February 20, 2013 at 2:39 p.m.
The offshore markets experienced their largest quarter-to-quarter rise in M&A transactions in the last three years. This according to a report released by Appleby on Tuesday.
The report stated Bermuda experienced a nearly 25 per cent increase in deal volume with 101 deals in Q4 compared with 76 deals in Q3, the report.
The number also marks a significant increase over the 89 deals in Q4 of 2011.
In terms of value, the $9.99bn in Q4 2012 represents a roughly 10 per cent increase over the $9.07bn in value from the previous quarter and roughly 57 per cent increase over Q4 of 2011.
Timothy Faries, Bermuda group head, corporate and commercial, said in a press release: “In the last quarter, Bermuda again demonstrated that it remains a centre for offshore activity, outperforming the previous quarter and Q4 of 2011.

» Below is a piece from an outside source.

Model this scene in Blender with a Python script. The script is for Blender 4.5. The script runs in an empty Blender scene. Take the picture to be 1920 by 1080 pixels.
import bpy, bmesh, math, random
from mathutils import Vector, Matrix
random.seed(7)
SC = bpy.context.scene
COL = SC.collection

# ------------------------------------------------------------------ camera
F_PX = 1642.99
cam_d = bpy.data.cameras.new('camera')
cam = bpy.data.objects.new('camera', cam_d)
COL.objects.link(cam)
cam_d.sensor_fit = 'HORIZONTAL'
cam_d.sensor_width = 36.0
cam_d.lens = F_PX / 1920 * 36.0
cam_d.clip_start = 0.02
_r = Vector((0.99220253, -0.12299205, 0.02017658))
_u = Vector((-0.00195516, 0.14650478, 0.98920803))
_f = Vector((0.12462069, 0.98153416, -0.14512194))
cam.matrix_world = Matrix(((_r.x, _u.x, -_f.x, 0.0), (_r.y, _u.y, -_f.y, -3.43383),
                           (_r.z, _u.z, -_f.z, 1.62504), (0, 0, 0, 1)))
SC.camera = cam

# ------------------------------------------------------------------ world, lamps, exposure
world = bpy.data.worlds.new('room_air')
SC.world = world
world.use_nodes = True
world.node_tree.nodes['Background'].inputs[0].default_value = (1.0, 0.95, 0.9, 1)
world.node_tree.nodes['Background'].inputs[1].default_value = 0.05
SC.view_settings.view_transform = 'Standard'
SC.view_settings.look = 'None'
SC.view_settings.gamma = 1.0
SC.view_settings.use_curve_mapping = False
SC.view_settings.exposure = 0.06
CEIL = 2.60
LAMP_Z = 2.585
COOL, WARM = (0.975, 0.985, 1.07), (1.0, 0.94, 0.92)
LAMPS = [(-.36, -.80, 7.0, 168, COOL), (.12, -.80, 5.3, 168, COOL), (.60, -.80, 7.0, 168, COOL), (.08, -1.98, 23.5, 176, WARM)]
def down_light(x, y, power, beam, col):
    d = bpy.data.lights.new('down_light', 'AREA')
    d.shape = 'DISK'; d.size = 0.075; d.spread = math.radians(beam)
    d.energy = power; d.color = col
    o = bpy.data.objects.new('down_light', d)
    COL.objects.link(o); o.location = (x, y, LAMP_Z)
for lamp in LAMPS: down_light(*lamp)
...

“We anticipate Bermuda will continue to be a powerhouse in the offshore world in 2013 with four of the top five rumoured deals in terms of value expected to occur in our jurisdiction.”
Bermuda was home to two of the top 10 deals in terms of value of Q4 2012 – the $3.13bn acquisition of property and casualty carrier Alterra Capital Holdings Limited, by Markel Corporation and the $1.13bn share buyback of semiconductor manufacturer Marvell Technology Group Ltd. In terms of deal value in which Bermuda companies were acquirers, the jurisdiction saw a nearly 150 per cent increase from $3.2bn in Q3 to USD8bn in Q4.
Worldwide
Globally, both the volume and value of deals involving offshore targets increased considerably in Q4 as against the preceding three months, with volume up 27 per cent and value up 202 per cent.
While the substantial increase in value is largely attributable to the biggest transaction of the quarter — the $56bn sale of British Virgin Islands-listed oil exploration business TNK-BP to Russian state-owned oil company Rosneft — it is encouraging to see that if this deal is excluded from the data, the quarter still boasts a deal value of $45.8bn, placing it as the third highest three-month period of the last three years.
Despite the surge in activity for the last quarter, 2012 overall had 14 per cent fewer deals than 2011, and 26 per cent fewer than 2010.
Cameron Adderley, global head of Appleby’s corporate and commercial department, said: “While we remain positive about activity levels going forward, there is no escaping the fact that 2012 was another challenging year for M&A in our markets.
Euro crisis
“2012 was peppered with uncertainty, most notably around the Euro crisis, the US presidential election, and changes of leadership in China and elsewhere. Moving into 2013, the outlook is far from clear and the very real questions remain around the single European currency and America’s challenges related to the so called Fiscal Cliff and China’s continuing growth.”
Average deal sizes illustrated a depth slowly returning to the marketplace.
The average deal size this quarter stood at $173m, outstripping averages over the last 12 quarters, while average deal size in 2012 surpassed the preceding two years, coming in at USD103m as against USD63m in 2011 and USD71m in 2010.
Francess Woo, Appleby’s Hong Kong-based global chair, said: “We are optimistic that the M&A markets in which we operate will gradually strengthen, not least as a result of the relative health of strategic buyers, the emerging markets and the energy sector.
“Offshore jurisdictions generated two of the world’s largest transactions in 2012 — that of TNK-BP and Jersey based Glencore’s USD33bn purchase of Xstrata. We have plenty of reason to be cautiously hopeful going forward, with general robustness returning to deal value as well as the number of deals coming out of our region growing faster than any other world region apart from the Nordic States this quarter.”